Bu aşamada ulaştığımız bilinç, kelimenin bizde uyandırdığı bilincin idrak
körlüğünden başka bir şey olmadığını fark etmemizi sağlar. Çünkü esas olan,
Hakk’ın anlamlar denizindeki incilerin bizimle buluşmasıdır. Bu mânâ incileri,
tabiatlarının gereği olarak bizimle temas etmek isterler.
Mânânın bizimle temas etmesinin önündeki en büyük engel ise bir sûretten
mahrum olmalarıdır. Daha doğrusu, kendi sûretlerinin bu âlem sûretlerinden
farklı olmasından dolayı kuvvetli bir şekilde var oldukları hâlde bizim
tarafımızdan algılanamamalarıdır. İşte bu durumda mânâlar kelimelere, renklere,
nağmelere, formül ve terkiplere bürünerek bizimle temas etmek isterler. Bunun
için de kelime kaplarına dolarlar. Şayet mânânın peşine düşersek, kapla değil,
içindekiyle ilgilenmemiz gerekir. Ancak o kabın içindeki gizli mânâyı görmek
için ahırdan değil, âhirden bakmamız gerekir.
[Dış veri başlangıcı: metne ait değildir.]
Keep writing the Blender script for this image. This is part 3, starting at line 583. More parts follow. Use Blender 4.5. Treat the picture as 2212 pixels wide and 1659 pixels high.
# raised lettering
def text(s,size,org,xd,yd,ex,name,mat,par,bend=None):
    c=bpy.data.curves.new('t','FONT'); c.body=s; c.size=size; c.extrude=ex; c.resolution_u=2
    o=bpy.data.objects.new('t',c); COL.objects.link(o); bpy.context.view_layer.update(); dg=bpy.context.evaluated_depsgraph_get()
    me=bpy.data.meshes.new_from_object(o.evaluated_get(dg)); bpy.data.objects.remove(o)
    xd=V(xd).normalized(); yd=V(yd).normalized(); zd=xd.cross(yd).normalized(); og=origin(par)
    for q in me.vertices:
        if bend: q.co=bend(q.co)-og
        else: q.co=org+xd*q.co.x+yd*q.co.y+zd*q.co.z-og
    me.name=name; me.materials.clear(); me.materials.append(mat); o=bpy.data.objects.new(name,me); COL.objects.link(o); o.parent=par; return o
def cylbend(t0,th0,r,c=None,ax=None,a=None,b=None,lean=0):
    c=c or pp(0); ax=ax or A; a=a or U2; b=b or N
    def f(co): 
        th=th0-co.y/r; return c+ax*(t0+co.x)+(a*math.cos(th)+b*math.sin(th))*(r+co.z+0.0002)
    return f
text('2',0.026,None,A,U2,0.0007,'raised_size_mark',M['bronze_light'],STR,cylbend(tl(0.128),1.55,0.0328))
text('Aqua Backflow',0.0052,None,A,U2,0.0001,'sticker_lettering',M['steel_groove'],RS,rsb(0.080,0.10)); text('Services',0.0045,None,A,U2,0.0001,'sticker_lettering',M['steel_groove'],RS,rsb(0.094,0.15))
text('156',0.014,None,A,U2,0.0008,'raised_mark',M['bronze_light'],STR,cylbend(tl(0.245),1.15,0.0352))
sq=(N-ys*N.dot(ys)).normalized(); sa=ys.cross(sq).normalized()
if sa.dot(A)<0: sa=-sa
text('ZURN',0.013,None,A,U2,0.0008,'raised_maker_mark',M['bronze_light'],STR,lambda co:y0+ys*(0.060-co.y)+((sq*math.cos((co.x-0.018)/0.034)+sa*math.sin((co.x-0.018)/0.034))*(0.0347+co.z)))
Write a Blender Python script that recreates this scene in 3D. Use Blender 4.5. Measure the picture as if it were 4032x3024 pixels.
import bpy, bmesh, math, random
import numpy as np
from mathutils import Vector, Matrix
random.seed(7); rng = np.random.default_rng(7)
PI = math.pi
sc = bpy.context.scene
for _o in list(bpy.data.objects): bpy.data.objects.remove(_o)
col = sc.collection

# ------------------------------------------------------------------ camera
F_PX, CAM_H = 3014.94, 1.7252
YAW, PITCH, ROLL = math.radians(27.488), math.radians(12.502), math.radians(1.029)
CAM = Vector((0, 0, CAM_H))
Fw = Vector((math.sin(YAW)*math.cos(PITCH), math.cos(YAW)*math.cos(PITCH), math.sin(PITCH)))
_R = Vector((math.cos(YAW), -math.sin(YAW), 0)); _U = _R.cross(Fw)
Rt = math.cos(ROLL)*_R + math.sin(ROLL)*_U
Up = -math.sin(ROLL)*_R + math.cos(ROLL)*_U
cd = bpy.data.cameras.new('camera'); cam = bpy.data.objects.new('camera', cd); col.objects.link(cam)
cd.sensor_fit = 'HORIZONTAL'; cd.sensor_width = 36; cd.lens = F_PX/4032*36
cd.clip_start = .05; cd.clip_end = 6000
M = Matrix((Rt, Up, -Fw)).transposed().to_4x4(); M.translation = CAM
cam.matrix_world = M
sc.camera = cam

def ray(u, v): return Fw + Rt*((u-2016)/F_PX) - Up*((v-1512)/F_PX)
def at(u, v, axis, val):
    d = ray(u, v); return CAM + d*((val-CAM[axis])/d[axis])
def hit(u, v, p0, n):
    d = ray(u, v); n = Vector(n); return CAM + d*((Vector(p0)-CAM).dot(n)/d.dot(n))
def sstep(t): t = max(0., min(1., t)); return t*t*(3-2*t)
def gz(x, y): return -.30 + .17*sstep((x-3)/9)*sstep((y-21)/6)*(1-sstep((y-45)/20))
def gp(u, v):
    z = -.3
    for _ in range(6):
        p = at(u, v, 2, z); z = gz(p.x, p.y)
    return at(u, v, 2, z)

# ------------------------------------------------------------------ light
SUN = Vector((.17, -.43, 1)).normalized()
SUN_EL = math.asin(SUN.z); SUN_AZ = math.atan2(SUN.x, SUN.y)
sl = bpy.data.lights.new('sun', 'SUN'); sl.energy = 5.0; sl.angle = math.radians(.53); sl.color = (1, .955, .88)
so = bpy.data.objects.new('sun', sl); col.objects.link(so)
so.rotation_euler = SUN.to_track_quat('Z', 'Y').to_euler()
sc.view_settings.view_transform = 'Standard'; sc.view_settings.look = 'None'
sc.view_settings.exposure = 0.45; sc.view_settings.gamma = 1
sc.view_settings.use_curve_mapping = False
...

Bu durumda kelime, bir ölçü ve
ölçek olur.
Ölçeğin büyüğü küçüğü olduğu gibi, kelimelerin de mânâ yönünden
büyüklük ve küçüklükleri vardır. Bu bağlamda Mevlâna, Mesnevî’de anlattığı
hikâyeleri bir ölçeğe, mânâları da o ölçek içindeki tanelere benzetir. Buradan
anlaşılır ki, Mevlâna her anlattığı hikâyeyi gözün göreceği ve aklın
kavrayacağı büyük bir kelime olarak görmektedir. Onun dikkatimize sunduğu bu
bildirimden hareketle, her anlatı biçiminin bir kelime şeklinde büyüdüğünü
görebiliriz. Bu itibarla, önce her anlatıyı bir kelime olarak anlamamız
yanıltıcı olmaz.
Sözgelimi bir şiir, bir hikâye ve bir roman, büyüklü küçüklü birer
kelimedir. Mevlâna’nın verdiği ölçütten hareket ederek, bu âlem ve kâinatın da
birer büyük kelime olduğunu söyleyebiliriz. Tam da bu noktada Kur’ân’da, Îsâ’nın
“Allah’ın kelimesi” olarak zikredilmesi ilginçtir. Çünkü kelimeler mânâya
yataklık ettiklerine göre, Îsâ’nın “Hakk kelimesi” olmasından hareketle makro
ve mikro düzeyde bir âlem olan insanın da Hakk kelâmı olduğunu ileri sürmek
yanıltıcı olmaz. Kelimenin içindeki mânâyı fark etmek için o kabı kırmak lâzımdır.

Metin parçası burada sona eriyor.